Exercise directions:
Return, without pictures, the lines from the start of the data through the one that contains "6).build('rung', GREENP, r)".

%%

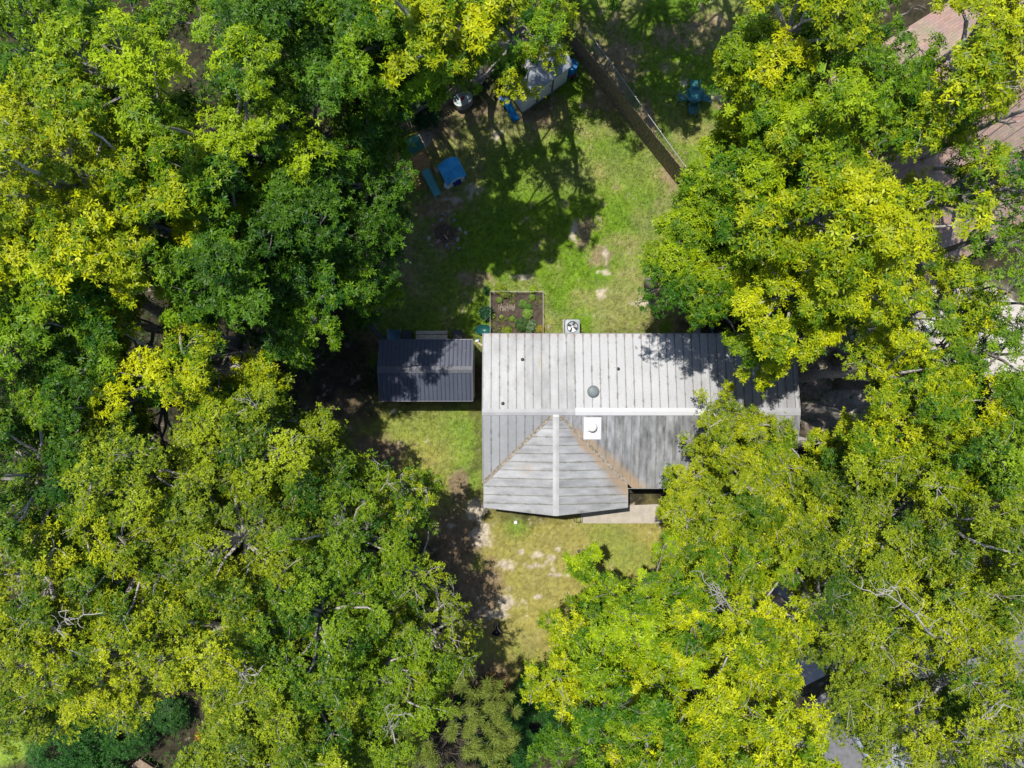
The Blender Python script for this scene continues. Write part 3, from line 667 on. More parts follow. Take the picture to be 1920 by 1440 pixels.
# ================================================================== TOYS BY THE WHITE SHED
x, y = W(939, 187, .3); r = empty('tricycle', (x, y, 0), -1.1, 'dark blue and red tricycle left of the white shed', 'tricycle')
MB().tube([(.28, 0, .5), (.25, 0, .3), (-.2, 0, .25), (-.28, 0, .18)], .025, 8).build('frame', NAVY, r, True)
MB().lathe((-.08, 0, .32), [(.02, 0), (.11, .02), (.11, .05), (.04, .06)], 16, sy=.8).build('seat', NAVY, r)
MB().tube([(.28, -.2, .52), (.30, 0, .5), (.28, .2, .52)], .02, 8).build('handlebar', RED, r)
def ring(c, R, rr, ax='y', n=20):
    return [(c[0]+R*math.cos(2*math.pi*k/n), c[1], c[2]+R*math.sin(2*math.pi*k/n)) for k in range(n+1)]
for c, R2 in (((.3, 0, .18), .16), ((-.28, .2, .11), .1), ((-.28, -.2, .11), .1)):
    w_ = MB().tube(ring(c, R2, .03), .03, 8, False).build('wheel', BLACK, r); MB().tube([(c[0], c[1]-.02, c[2]), (c[0], c[1]+.02, c[2])], R2*.6, 12).build('hub', YEL, w_)
MB().tube([(-.28, -.2, .11), (-.28, .2, .11)], .012, 6).build('axle', DARKM, r)
x, y = W(957, 205, .3); r = empty('toy_slide', (x, y, 0), R_(-58), 'bright blue toddler slide lying between the tricycle and white shed', 'slide')
sl_b = MB(); prof = [(-.6, .55), (-.35, .50), (0, .28), (.35, .12), (.6, .09)]
vs = []
for px_, z_ in prof:
    for yy, dz in ((-.17, .09), (-.15, 0), (.15, 0), (.17, .09)): vs.append((px_, yy, z_+dz))
sl_b.add(vs, [(i*4+k, (i+1)*4+k, (i+1)*4+k+1, i*4+k+1) for i in range(4) for k in range(3)]); so = sl_b.build('chute', BLUE, r, True)
sm_ = so.modifiers.new('s', 'SOLIDIFY'); sm_.thickness = .02
for s in (-1, 1): MB().tube([(-.6, s*.15, .6), (-.75, s*.17, 0)], .025, 8).build('leg', GREENP, r)
MB().tube([(-.66, -.15, .3), (-.66, .15, .3)], .02, 6).tube([(-.7, -.15, .15), (-.7, .15, .15)], .02, 6).build('rung', GREENP, r)

# ================================================================== PLAYHOUSE
x, y = W(846, 317, 1.2); rz = R_(27); r = empty('playhouse', (x, y, 0), rz, 'plastic playhouse with white walls and a blue crossing gable roof', 'playhouse')
s_ = .46
b = MB()
for sx, sy, dx, dy in ((0, -s_, 1, 0), (0, s_, 1, 0), (-s_, 0, 0, 1), (s_, 0, 0, 1)):
    if sy == -s_:
        for q in (-.34, .34): b.box((q, sy, .45), (.24, .04, .9))
        b.box((0, sy, .84), (.5, .04, .14))
    elif dx: b.box((0, sy, .45), (2*s_, .04, .9))
    else: b.box((sx, 0, .45), (.04, 2*s_-.05, .9))
b.build('wall', WHITE_PL, r)
for dx, m_, zz in ((-.1, YEL, .62),): MB().box((dx, -s_-.02, zz), (.12, .03, .2)).build('shutter', m_, r)
dd = MB().box((.03, -s_-.06, .28), (.40, .04, .54)).build('half_door', NAVY, r, bevel=.01)
e = .56; zt, zb = 1.28, .88
def gablepair(axis):
    b = MB()
    P = lambda u, v, z: (u, v, z) if axis == 'x' else (v, u, z)
    n = 7; lines = []
    for k in range(n): t = -1+2*k/(n-1); lines.append((t*e, zb+(zt-zb)*(1-abs(t))**.85))
    vs = [P(u, v, z) for u in (-e, e) for v, z in lines]+[P(u, v, z-.035) for u in (-e, e) for v, z in lines]
    f = [(k, k+1, n+k+1, n+k) for k in range(n-1)]+[(2*n+k, 3*n+k, 3*n+k+1, 2*n+k+1) for k in range(n-1)]
    f += [(k, 2*n+k, 2*n+k+1, k+1) for k in range(n-1)]+[(n+k, n+k+1, 3*n+k+1, 3*n+k) for k in range(n-1)]+[(0, n, 3*n, 2*n), (n-1, 3*n-1, 4*n-1, 2*n-1)]
    b.add(vs, f); return b
m1 = gablepair('x'); m2 = gablepair('y'); 
for v_, f_ in ((m2.v, m2.f),): k = len(m1.v); m1.v += [(a, b2, c+.003) for a, b2, c in v_]; m1.f += [tuple(i+k for i in q) for q in f_]
m1.build('roof', mat('playhouse_roof', (.03, .36, .72), .4, var=.06), r)
arch = [(-.42+.84*k/12, -.575, .90+.30*math.sin(math.pi*k/12)) for k in range(13)]
MB().tube(arch, .022, 6).build('arch_trim', WHITE_PL, r)
x, y = W(839, 346, .4); r = empty('toy_table', (x, y, 0), -.5, 'small white oval toy table in front of the playhouse', 'table')
MB().lathe((0, 0, .36), [(.15, 0), (.185, .02), (.185, .045), (.16, .05), (.155, .035)], 24, sy=1.15).build('tabletop', WHITE_PL, r)
MB().lathe((0, 0, 0), [(.12, 0), (.12, .02), (.04, .05), (.04, .36)], 16).build('pedestal', WHITE_PL, r)

def foliage(pts, nrm, size, cols, k=5, wid=.32, droop=.15):
    """rosettes of pointed leaves: one quad per leaf"""
    n = len(pts); nrm = nrm/np.linalg.norm(nrm, axis=1, keepdims=True)
    ref = np.where(np.abs(nrm[:, 2:3]) < .9, np.array([[0, 0, 1.]]), np.array([[1., 0, 0]]))
    a = np.cross(nrm, ref); a /= np.linalg.norm(a, axis=1, keepdims=True); b = np.cross(nrm, a)
    th0 = rng.uniform(0, 2*np.pi, n); th = th0[:, None]+2*np.pi*np.arange(k)[None]/k+rng.normal(0, .22, (n, k))
    L = size[:, None]*rng.uniform(.7, 1.15, (n, k)); ct = np.cos(th)[..., None]; st = np.sin(th)[..., None]
    d = a[:, None]*ct+b[:, None]*st; s = -a[:, None]*st+b[:, None]*ct; Np = nrm[:, None]
    tilt = rng.normal(-droop, .22, (n, k))[..., None]
    d = d+Np*tilt; Lx = L[..., None]; P = pts[:, None]
    roll = rng.normal(0, .35, (n, k))[..., None]; sv = s+Np*roll
    q = np.stack([P+d*Lx*.06, P+d*Lx*.45+sv*Lx*wid*.5, P+d*Lx, P+d*Lx*.45-sv*Lx*wid*.5], 2)
    c = np.repeat(cols, k, 0)*rng.uniform(.82, 1.18, (n*k, 1))
    return q.reshape(-1, 3), c
def leafmesh(name, Q, C): return np_mesh(name, Q, np.arange(len(Q)).reshape(-1, 4), C)
def bush(name, px, py, z, rad, hgt, label, dark, light, parent=None, n=220, size=.07, k=5, cat='plant', group=None, pot=None):
    x, y = W(px, py, z*.5); root = empty(name, (x, y, 0), 0, label, cat, group)
    ph = rng.uniform(0, 2*np.pi, n); cz = rng.uniform(0, 1, n); rr = np.sqrt(1-cz**2*.8)*rng.uniform(.35, 1, n)
    d = np.stack([np.cos(ph)*rr*rad, np.sin(ph)*rr*rad, (.25+.75*cz)*hgt+z], -1)
    nr = d/np.array([rad, rad, hgt])+rng.normal(0, .4, (n, 3))+np.array([0, 0, .8]); t = rng.random((n, 1))
    Q, C = foliage(d, nr, np.full(n, size), np.array(dark)*(1-t)+np.array(light)*t, k)
    link('leaves', leafmesh('leaves', Q, C), LEAF, root)
    st = MB()
    for i in range(6):
        j = int(rng.integers(0, n)); st.tube([(0, 0, 0 if not pot else z), tuple(d[j]*np.array([.5, .5, .6])), tuple(d[j])], [.012, .009, .005], 5)
    st.build('stems', BARK_DARK, root)
    if pot: MB().lathe((0, 0, 0), [(pot*.75, 0), (pot, z), (pot*1.08, z), (pot*1.08, z+.03), (pot*.9, z+.03), (pot*.88, z-.03)], 20).build('pot', mat('pot_'+name, (.12, .12, .11), .6), root)
    return root
bush('potted_plant', 869, 333, .22, .14, .25, 'small green plant in a dark pot at the playhouse corner', (.03, .1, .01), (.1, .22, .02), n=60, size=.06, pot=.15)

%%

Answer to this problem:
The Blender Python script for this scene continues. Write part 3, from line 667 on. More parts follow. Take the picture to be 1920 by 1440 pixels.
# ================================================================== TOYS BY THE WHITE SHED
x, y = W(939, 187, .3); r = empty('tricycle', (x, y, 0), -1.1, 'dark blue and red tricycle left of the white shed', 'tricycle')
MB().tube([(.28, 0, .5), (.25, 0, .3), (-.2, 0, .25), (-.28, 0, .18)], .025, 8).build('frame', NAVY, r, True)
MB().lathe((-.08, 0, .32), [(.02, 0), (.11, .02), (.11, .05), (.04, .06)], 16, sy=.8).build('seat', NAVY, r)
MB().tube([(.28, -.2, .52), (.30, 0, .5), (.28, .2, .52)], .02, 8).build('handlebar', RED, r)
def ring(c, R, rr, ax='y', n=20):
    return [(c[0]+R*math.cos(2*math.pi*k/n), c[1], c[2]+R*math.sin(2*math.pi*k/n)) for k in range(n+1)]
for c, R2 in (((.3, 0, .18), .16), ((-.28, .2, .11), .1), ((-.28, -.2, .11), .1)):
    w_ = MB().tube(ring(c, R2, .03), .03, 8, False).build('wheel', BLACK, r); MB().tube([(c[0], c[1]-.02, c[2]), (c[0], c[1]+.02, c[2])], R2*.6, 12).build('hub', YEL, w_)
MB().tube([(-.28, -.2, .11), (-.28, .2, .11)], .012, 6).build('axle', DARKM, r)
x, y = W(957, 205, .3); r = empty('toy_slide', (x, y, 0), R_(-58), 'bright blue toddler slide lying between the tricycle and white shed', 'slide')
sl_b = MB(); prof = [(-.6, .55), (-.35, .50), (0, .28), (.35, .12), (.6, .09)]
vs = []
for px_, z_ in prof:
    for yy, dz in ((-.17, .09), (-.15, 0), (.15, 0), (.17, .09)): vs.append((px_, yy, z_+dz))
sl_b.add(vs, [(i*4+k, (i+1)*4+k, (i+1)*4+k+1, i*4+k+1) for i in range(4) for k in range(3)]); so = sl_b.build('chute', BLUE, r, True)
sm_ = so.modifiers.new('s', 'SOLIDIFY'); sm_.thickness = .02
for s in (-1, 1): MB().tube([(-.6, s*.15, .6), (-.75, s*.17, 0)], .025, 8).build('leg', GREENP, r)
MB().tube([(-.66, -.15, .3), (-.66, .15, .3)], .02, 6).tube([(-.7, -.15, .15), (-.7, .15, .15)], .02, 6).build('rung', GREENP, r)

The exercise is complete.